* [Short task] Among the entries that follow, locate the line with "Recreate this scene" and the line with "PI = math.pi". Output those lines and all lines in between, exactly, minus the pictures.

* [Supplied records]
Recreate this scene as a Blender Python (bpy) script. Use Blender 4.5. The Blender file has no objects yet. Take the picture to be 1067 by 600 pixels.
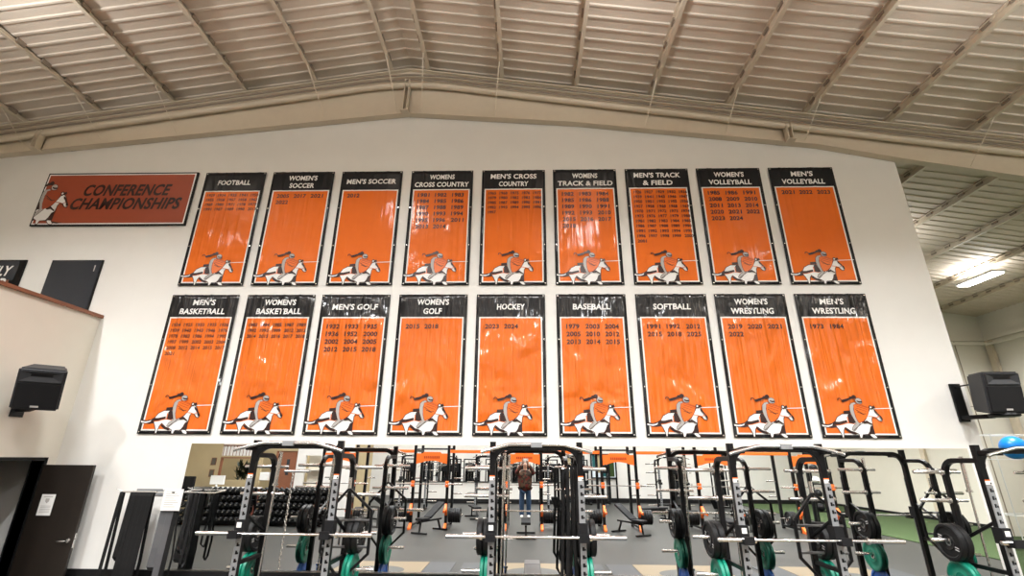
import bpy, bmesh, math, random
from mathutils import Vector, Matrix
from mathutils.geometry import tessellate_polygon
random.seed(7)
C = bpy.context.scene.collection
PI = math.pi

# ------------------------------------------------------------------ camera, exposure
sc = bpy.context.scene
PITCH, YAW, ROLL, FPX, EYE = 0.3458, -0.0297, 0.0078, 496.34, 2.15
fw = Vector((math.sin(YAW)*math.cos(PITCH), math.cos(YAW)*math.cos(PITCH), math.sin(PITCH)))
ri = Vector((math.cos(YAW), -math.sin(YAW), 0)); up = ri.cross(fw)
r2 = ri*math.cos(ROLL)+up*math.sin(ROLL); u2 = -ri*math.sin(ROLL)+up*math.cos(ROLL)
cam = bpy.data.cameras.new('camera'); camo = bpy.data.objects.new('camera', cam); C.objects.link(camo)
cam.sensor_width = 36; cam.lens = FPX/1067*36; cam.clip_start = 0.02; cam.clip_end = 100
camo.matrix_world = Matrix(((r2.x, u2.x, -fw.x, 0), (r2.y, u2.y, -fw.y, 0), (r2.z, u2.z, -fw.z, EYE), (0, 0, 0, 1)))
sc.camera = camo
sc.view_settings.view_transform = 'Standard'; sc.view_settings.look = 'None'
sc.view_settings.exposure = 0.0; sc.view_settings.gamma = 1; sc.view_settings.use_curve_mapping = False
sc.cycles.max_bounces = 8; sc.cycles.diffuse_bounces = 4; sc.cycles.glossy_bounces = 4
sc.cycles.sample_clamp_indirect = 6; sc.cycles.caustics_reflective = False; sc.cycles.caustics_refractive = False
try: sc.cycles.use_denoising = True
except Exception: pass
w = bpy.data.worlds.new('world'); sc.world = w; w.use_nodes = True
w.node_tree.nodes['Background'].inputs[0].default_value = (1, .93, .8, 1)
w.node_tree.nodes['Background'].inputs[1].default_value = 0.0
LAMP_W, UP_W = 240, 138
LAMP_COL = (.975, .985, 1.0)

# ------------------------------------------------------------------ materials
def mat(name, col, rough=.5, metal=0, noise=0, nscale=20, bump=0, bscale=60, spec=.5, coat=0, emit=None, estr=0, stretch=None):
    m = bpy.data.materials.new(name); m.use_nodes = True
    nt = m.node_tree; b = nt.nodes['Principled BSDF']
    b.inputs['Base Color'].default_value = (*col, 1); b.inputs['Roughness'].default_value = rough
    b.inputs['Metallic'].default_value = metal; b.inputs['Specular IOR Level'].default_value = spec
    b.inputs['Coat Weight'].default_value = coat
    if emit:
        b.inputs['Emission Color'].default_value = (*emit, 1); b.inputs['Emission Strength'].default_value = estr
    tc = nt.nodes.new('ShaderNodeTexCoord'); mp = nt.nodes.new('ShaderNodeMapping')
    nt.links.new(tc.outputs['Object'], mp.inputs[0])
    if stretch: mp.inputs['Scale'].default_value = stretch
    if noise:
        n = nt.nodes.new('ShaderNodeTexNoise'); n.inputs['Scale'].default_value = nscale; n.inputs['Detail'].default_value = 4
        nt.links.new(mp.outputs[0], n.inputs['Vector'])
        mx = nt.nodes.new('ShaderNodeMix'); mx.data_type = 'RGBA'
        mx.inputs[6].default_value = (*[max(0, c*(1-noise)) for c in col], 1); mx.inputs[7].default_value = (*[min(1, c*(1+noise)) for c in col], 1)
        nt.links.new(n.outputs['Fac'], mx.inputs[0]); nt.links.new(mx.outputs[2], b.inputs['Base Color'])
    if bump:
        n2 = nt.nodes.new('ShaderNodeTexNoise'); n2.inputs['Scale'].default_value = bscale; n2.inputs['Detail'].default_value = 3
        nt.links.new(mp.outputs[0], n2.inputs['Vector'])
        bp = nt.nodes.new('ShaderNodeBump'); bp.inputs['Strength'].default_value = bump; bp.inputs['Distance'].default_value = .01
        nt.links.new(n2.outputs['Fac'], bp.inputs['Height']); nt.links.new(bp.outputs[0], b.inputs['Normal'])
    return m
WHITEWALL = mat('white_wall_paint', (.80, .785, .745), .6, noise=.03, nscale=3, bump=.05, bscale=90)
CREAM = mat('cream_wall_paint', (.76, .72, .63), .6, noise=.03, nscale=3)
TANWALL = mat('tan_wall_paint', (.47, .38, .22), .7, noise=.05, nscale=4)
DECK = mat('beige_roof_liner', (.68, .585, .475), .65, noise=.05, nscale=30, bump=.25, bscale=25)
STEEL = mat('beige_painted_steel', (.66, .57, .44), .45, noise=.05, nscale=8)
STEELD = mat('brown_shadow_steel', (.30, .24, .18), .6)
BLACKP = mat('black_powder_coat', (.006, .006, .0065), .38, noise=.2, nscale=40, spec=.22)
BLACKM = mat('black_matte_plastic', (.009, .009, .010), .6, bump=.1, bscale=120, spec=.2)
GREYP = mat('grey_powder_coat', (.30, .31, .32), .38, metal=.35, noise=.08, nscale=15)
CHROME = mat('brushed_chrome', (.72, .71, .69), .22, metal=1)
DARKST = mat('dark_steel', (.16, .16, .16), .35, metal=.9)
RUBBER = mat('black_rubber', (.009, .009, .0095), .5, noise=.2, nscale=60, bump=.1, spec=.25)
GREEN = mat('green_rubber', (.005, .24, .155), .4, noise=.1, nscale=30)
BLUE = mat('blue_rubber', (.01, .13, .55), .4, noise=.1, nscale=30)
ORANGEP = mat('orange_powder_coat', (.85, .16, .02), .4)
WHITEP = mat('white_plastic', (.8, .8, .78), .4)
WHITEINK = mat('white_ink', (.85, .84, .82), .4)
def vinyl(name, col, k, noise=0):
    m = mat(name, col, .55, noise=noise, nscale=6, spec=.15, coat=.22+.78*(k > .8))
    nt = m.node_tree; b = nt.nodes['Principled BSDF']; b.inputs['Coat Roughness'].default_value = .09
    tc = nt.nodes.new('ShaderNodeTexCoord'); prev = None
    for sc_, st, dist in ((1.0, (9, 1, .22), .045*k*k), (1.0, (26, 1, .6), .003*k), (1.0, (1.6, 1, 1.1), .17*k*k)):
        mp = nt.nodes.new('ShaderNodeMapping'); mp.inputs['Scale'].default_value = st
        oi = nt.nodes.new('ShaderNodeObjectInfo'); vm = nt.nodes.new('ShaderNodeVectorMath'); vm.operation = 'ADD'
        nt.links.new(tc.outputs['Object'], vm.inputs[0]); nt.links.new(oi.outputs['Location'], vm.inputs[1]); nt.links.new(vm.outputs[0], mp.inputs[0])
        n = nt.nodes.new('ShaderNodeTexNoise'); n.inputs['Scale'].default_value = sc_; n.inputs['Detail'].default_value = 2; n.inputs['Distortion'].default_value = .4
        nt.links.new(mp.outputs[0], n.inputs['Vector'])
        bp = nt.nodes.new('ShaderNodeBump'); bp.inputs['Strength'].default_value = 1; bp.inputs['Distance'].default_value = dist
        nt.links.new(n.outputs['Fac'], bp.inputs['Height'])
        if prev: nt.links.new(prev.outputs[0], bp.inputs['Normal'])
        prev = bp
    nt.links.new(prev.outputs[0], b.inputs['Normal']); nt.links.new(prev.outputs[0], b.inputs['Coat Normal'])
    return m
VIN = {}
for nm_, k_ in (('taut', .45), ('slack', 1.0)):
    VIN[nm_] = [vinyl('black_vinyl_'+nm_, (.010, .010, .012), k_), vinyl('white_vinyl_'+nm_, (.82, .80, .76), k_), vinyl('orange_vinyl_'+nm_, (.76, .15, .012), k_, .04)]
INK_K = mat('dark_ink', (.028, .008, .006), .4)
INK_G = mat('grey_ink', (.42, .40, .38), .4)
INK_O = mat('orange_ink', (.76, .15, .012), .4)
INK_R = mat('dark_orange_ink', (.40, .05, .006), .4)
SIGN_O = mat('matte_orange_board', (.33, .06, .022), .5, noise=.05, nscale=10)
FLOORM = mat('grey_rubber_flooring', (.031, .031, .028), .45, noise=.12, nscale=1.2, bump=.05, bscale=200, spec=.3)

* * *

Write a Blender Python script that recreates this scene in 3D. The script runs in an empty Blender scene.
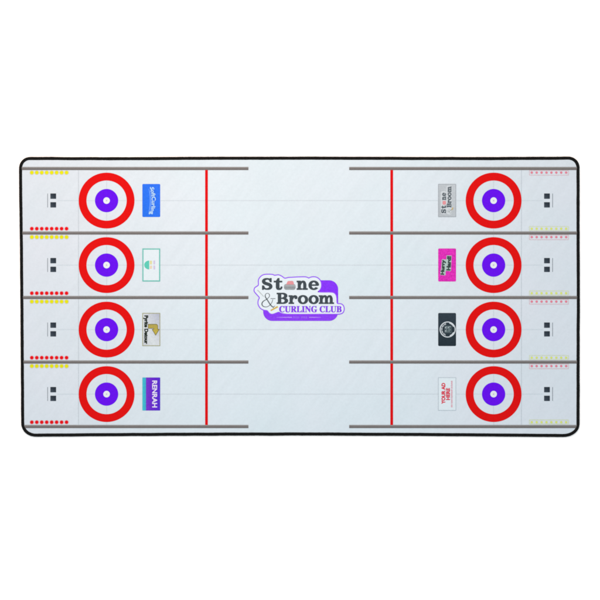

* [Reply]
Recreate this scene as a Blender Python (bpy) script. Use Blender 4.5. The Blender file has no objects yet. Take the picture to be 1067 by 600 pixels.
import bpy, bmesh, math, random
from mathutils import Vector, Matrix
from mathutils.geometry import tessellate_polygon
random.seed(7)
C = bpy.context.scene.collection
PI = math.pi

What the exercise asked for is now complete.